**PROBLEM**
Skip all pictures, then copy the lines from the start of the data through the line with "R = math.radians", keeping both ends.

-------------------------

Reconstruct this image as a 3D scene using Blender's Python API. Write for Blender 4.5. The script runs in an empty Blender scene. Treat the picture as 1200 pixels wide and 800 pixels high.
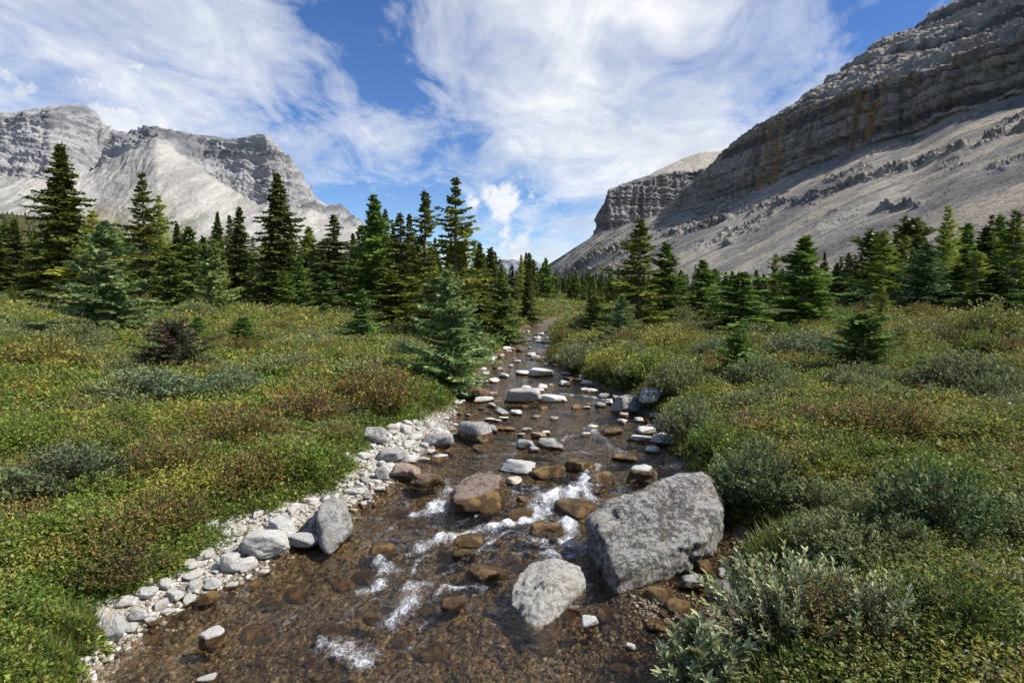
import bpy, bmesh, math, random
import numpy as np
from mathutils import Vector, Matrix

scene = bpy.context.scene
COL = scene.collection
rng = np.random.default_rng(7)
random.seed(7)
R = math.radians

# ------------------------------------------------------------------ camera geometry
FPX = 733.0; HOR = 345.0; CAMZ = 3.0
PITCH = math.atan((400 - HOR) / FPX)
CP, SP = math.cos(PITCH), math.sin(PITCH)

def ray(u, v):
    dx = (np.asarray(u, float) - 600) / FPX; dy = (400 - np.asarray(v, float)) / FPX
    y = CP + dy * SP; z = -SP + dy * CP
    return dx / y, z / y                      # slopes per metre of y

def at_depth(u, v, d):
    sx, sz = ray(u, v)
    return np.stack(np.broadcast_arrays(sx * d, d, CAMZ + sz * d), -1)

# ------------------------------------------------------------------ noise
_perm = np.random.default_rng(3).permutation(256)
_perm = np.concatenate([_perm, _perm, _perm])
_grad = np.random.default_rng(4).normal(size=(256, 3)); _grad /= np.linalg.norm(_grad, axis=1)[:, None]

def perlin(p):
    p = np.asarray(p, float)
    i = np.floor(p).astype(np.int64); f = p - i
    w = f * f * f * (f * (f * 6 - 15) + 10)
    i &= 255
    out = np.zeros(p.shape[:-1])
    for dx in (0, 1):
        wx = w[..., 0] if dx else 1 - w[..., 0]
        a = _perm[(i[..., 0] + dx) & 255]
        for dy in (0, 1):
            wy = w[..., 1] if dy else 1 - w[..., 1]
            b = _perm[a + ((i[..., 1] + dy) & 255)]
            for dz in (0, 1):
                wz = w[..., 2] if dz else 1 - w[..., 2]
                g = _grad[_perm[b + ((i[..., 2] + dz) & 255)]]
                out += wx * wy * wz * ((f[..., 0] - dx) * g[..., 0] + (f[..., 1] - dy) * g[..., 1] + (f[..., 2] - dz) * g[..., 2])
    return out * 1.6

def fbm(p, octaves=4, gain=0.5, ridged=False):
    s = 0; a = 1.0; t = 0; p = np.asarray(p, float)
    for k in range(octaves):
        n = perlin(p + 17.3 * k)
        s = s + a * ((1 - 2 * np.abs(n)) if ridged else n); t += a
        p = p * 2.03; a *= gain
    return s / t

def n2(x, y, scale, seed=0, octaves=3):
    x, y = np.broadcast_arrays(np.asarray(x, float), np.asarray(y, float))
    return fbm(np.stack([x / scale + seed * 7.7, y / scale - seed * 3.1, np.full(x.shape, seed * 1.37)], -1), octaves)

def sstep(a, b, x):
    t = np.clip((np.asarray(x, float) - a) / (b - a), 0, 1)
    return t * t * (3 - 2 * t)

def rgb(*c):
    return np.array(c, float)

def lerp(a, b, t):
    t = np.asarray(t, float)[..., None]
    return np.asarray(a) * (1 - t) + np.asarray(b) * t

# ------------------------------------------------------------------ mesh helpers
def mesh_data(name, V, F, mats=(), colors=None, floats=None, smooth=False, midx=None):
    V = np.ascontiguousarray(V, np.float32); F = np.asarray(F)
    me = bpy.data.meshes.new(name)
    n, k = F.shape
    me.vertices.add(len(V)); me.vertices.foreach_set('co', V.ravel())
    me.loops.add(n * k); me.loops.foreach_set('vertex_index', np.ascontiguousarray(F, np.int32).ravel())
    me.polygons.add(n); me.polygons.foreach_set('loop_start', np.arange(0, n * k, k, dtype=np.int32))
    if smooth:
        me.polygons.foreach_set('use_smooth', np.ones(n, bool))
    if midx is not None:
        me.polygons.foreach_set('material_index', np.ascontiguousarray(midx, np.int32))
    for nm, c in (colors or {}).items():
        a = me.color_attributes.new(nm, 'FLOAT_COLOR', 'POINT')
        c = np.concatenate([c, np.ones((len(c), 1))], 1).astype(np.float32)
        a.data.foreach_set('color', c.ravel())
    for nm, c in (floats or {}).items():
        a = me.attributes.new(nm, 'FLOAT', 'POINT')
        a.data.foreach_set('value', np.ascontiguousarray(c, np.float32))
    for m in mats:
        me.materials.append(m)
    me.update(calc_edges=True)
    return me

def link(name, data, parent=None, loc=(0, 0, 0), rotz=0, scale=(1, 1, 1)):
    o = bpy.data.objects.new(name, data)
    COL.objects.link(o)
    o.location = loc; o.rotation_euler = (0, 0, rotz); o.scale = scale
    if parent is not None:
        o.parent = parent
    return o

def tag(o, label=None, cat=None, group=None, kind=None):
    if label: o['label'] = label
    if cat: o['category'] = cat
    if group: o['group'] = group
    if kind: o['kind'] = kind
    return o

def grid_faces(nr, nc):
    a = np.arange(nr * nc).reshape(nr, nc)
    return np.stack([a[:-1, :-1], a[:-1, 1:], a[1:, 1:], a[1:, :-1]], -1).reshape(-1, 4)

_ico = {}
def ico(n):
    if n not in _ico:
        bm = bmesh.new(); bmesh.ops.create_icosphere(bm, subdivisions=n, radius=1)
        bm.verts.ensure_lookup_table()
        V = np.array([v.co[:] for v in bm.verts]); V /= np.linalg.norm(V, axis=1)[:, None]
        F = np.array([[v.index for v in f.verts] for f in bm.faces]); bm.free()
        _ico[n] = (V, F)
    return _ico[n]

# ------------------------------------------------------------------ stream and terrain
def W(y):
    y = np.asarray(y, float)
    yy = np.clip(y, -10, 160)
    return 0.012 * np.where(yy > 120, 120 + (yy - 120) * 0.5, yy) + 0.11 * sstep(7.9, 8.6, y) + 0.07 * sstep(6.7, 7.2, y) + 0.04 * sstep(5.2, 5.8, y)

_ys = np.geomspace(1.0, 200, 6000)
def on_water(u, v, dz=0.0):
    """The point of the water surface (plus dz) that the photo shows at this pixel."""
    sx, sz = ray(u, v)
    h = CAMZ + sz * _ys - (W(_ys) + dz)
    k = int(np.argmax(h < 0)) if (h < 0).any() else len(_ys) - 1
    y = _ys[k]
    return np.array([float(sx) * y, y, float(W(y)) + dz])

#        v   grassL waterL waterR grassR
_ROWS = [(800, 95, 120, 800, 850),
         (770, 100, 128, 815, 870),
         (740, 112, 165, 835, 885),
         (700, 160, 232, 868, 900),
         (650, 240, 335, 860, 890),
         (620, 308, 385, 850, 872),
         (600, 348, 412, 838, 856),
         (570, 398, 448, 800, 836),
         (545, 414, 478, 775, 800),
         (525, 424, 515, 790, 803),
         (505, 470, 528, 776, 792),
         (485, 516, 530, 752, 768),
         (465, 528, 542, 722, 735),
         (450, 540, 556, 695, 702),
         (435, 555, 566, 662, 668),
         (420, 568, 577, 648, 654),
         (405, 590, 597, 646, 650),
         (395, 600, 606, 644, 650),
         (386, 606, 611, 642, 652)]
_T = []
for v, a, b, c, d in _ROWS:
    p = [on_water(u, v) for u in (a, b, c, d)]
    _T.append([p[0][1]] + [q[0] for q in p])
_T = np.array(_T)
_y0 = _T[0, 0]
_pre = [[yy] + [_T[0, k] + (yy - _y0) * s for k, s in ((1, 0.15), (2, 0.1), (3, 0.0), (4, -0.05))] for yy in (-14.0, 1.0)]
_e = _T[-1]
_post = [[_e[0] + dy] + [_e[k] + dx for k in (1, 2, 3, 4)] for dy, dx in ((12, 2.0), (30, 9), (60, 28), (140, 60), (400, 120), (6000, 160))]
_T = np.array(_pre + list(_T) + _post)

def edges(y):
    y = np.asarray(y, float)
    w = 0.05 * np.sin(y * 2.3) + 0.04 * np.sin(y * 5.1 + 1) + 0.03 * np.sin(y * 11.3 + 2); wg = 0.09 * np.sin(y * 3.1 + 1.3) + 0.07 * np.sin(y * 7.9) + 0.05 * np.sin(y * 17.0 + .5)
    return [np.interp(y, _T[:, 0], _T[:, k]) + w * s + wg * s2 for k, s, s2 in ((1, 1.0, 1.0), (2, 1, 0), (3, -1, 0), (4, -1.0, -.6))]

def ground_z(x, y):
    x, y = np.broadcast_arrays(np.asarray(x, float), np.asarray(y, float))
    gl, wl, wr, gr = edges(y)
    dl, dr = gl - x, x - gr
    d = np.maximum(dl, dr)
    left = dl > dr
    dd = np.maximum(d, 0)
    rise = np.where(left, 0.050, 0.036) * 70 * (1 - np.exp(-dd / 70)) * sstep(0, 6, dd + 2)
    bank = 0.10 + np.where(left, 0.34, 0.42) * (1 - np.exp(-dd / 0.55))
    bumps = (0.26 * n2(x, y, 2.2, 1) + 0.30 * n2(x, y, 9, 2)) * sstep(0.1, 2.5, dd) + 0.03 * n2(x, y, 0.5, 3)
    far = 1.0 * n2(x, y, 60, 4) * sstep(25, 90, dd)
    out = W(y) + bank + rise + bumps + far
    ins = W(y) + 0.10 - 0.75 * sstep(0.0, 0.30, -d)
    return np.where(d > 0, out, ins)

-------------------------

**RIGHT ANSWER**
Reconstruct this image as a 3D scene using Blender's Python API. Write for Blender 4.5. The script runs in an empty Blender scene. Treat the picture as 1200 pixels wide and 800 pixels high.
import bpy, bmesh, math, random
import numpy as np
from mathutils import Vector, Matrix

scene = bpy.context.scene
COL = scene.collection
rng = np.random.default_rng(7)
random.seed(7)
R = math.radians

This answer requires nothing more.